Overpeinzingen

Een gebed zonder end

Gisteren hadden we een dagje camping ingepland. Voor de broodnodige rust en om dat het ook heel verruimend kan werken om pas op de plaats te maken en stil te staan bij datgene waardoor we omgeven zijn. Een andere vorm van genieten van de omgeving. Dochterlief had het lumineuze idee opgevat om iets voor de gastheer en gastvrouw van de camping te maken ter afscheid en te geven als we zondag weg zouden gaan. Er was maar een lumineuze ingeving. Natuurlijk moest er een tekening komen van het boegbeeld van ons onderkomen, namelijk, de uit de kluiten gewassen Trudy, het varken.

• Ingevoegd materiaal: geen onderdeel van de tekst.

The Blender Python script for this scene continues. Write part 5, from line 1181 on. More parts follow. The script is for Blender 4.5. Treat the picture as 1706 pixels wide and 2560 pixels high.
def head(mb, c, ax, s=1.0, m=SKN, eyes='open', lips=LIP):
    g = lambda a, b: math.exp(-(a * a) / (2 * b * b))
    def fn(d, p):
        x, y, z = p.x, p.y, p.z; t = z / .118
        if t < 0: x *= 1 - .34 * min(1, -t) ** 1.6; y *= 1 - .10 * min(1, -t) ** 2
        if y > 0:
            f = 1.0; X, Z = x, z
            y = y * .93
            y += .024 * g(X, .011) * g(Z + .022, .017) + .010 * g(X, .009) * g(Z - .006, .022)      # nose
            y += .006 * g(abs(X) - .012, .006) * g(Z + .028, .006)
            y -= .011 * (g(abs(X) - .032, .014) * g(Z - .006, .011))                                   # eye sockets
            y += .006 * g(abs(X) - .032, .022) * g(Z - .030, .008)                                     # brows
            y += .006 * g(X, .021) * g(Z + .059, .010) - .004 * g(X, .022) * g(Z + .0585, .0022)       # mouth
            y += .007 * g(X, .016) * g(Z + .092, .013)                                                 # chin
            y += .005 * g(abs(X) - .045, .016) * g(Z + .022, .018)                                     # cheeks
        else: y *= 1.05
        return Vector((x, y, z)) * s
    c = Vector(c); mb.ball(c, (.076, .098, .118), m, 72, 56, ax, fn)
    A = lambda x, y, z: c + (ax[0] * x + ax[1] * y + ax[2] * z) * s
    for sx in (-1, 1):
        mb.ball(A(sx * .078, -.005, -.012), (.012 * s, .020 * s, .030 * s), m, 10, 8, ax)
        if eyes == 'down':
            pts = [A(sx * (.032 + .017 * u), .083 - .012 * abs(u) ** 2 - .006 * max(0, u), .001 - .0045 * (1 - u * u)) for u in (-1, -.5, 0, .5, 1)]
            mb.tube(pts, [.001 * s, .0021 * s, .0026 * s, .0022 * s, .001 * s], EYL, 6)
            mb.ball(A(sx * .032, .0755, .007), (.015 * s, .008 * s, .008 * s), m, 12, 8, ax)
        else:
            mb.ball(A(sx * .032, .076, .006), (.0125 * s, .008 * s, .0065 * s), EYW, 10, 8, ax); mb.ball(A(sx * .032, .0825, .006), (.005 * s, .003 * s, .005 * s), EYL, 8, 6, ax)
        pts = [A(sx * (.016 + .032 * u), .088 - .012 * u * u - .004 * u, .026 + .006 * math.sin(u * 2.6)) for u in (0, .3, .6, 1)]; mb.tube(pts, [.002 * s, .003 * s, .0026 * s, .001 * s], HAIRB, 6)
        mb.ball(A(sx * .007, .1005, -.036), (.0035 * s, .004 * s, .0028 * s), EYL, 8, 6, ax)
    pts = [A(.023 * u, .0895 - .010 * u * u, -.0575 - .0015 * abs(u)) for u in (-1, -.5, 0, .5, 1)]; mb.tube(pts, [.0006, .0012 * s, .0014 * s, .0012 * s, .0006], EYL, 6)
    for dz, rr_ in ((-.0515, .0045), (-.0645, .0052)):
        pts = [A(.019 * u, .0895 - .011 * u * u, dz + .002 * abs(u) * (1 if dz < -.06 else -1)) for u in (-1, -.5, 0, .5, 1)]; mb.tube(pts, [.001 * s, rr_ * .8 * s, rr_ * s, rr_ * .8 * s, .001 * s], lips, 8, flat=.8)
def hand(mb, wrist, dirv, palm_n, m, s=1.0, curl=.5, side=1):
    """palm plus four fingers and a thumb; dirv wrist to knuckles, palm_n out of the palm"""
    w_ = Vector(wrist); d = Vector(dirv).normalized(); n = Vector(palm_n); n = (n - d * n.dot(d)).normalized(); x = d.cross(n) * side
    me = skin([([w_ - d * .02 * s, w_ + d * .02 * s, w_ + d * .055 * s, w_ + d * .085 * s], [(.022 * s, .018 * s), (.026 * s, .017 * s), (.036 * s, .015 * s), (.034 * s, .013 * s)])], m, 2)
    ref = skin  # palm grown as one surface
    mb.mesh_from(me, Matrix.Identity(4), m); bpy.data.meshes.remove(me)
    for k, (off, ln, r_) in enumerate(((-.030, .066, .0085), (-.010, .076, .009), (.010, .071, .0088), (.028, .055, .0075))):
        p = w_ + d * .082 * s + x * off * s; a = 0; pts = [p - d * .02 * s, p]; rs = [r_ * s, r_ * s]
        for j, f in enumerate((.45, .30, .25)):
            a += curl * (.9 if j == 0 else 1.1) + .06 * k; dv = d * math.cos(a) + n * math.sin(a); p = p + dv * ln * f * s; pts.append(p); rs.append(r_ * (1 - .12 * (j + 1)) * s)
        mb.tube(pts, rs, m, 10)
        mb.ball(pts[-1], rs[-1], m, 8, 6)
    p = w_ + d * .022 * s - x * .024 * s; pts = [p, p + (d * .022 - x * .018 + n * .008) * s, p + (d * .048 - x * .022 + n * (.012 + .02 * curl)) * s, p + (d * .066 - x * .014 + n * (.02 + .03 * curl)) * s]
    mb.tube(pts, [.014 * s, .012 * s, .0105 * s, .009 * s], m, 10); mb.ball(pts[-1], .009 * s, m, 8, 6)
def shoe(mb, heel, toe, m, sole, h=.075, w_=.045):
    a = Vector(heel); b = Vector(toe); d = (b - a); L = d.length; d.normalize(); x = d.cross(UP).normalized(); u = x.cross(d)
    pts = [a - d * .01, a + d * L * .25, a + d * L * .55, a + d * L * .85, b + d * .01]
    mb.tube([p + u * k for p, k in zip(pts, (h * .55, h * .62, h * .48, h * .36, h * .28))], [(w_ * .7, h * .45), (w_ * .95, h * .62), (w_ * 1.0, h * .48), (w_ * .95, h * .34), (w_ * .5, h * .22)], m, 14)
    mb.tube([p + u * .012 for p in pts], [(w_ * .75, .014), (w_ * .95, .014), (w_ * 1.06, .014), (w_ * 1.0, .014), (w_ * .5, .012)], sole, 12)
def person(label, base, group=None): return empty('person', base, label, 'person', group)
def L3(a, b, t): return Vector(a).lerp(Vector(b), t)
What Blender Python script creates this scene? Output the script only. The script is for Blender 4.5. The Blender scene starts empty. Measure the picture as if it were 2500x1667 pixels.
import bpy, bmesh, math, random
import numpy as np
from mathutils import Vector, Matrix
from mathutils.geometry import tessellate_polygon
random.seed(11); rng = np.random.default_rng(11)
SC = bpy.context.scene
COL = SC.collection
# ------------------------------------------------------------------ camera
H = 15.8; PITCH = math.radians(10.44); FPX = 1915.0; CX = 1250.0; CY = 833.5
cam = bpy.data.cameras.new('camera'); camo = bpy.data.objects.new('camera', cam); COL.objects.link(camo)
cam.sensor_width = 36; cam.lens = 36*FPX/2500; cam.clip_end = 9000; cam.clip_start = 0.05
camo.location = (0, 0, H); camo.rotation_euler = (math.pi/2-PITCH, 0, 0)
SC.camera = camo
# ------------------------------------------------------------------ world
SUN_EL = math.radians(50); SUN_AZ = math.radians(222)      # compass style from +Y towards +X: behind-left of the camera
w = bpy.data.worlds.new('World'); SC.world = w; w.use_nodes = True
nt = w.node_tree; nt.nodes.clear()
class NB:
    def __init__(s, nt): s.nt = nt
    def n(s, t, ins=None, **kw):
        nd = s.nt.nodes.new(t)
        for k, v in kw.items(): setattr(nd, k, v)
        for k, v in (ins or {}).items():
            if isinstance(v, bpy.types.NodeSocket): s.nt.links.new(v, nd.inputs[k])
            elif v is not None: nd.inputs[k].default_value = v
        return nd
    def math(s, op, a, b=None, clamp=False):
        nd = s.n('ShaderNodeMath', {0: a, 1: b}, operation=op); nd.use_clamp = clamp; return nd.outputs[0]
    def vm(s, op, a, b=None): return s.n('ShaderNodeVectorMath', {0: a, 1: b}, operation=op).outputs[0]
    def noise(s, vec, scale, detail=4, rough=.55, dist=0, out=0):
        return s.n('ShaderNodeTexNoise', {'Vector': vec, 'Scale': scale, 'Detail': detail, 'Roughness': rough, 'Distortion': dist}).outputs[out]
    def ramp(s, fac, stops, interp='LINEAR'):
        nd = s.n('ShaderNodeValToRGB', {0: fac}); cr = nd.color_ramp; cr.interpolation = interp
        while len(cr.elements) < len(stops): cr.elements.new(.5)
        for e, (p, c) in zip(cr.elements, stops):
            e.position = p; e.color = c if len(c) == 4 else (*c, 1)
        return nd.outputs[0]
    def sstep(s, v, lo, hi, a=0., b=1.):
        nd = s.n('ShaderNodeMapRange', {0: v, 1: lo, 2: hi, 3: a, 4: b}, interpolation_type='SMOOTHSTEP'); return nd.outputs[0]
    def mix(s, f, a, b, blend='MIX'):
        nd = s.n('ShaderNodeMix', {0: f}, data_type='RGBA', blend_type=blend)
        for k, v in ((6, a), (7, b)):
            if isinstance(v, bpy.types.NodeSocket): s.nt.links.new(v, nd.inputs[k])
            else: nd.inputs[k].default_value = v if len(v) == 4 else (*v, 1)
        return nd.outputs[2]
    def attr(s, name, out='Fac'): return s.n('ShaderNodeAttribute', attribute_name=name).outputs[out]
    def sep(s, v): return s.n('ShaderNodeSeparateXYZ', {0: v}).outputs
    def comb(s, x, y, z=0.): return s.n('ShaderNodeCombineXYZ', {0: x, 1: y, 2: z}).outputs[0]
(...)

De famille zou een wandeling gaan maken. Lief wilde aanvankelijk mee, maar tijdens zijn eigen ochtendwandeling, altijd goed voor een uurtje of meer, waren zijn schoenen drijfnat geworden door de ochtenddauw en aangezien dat het enige paar was, wat hij bij zich had, op zijn pantoffels na, koos hij eieren voor zijn geld. Op zijn sloffen ging hij 6 kilometer niet redden, dus ging het feestje niet door. Rond twee uur gingen ze op pad. Het was ineens een stuk stiller op de camping, al was dat slechts het idee. Een vader was met twee zoontjes aan het voetballen en de oudste en hij waren voortdurend in discussie, waarbij de vader fanatiek iedere keer zijn zoon aanwijzingen gaf of terecht wees. Om de haverklap was de jongen in zijn wiek geschoten, omdat paps iets anders beweerde. Het voetbalveld ligt pal voor onze tent, met gelukkig ruim terrein er tussen, dus ik kon alles goed observeren.

Als lunch had de filosoof samen met dochterlief heerlijke springrols gemaakt. Snijden van de groente met de mandoline, rijstevelletjes erbij en een heerlijk sausje en klaar was kees. Om je vingers bij af te likken. Een van mijn lievelingsen. Er waren aanvullend nog empanadas bij die we in de ochtend hadden aangeschaft in de boomgaard. Pure huisvlijt, deze lunch.

Beide buurtjes naast onze caravan gingen weg en er kwam diezelfde middag een nieuw gezin. Terwijl zich dat allemaal voltrok konden wij heerlijk lezen . Ik las in ‘De Boekhandel in de Bergen’ van Donati. Lief in ‘Oever’ en in de Hongaarse versie van Pooh Bear. Rustiek campingleven.

In de avond kwamen twee vrouwen die voor de zich opgegeven gasten hadden gekookt, er was keuze tussen een vegetarisch maal en een vleesgerecht. In dit geval gefrituurde bloemkool met gebakken aardappelen, zoetzuur en saus of gebakken kip met rijst en zoetzuur. Er stond maar een tafel klaar en stiekem hadden lief en ik het idee, van gedekte tafels met campinggasten bij elkaar, maar niets bleek minder waar. Op de aangeklede tafel werd alles uitgestald en in een soort lopend buffet-optocht werden de maaltijden per klant verstrekt met de bijpassende betalingen in baar geld. Minder romantisch dus, maar even, of misschien zelfs, nog lekkerder.

Ondertussen trok het koud op, toen de zon verdween uit de boomgaard en de Noorderwind aantrok. Geen slecht plan om weer bijtijds onder het dekbed te kruipen, temeer omdat de buren ijverig los gingen op hun houtvuurtje, dat hier bij elke tent is toegestaan, een reden waarom de kampeerplek zo ruim is bemeten. Heerlijk natuurlijk en binnen had ik er geen last van.

Er schoot me een mooie actie van tante Pollewop te binnen die bij een mierenoversteek wilde wachten tot ze daar mee klaar waren. Wat een schattige gedachte. Handig om te weten dat mieren hun weg zowel heen als terug vervolgen in hoog tempo, ‘The Never Ending Story of the Ants.’ Is een gegeven. Zou je wachten tot ze klaar waren, dan werd het voor de wachtenden een gebed zonder end.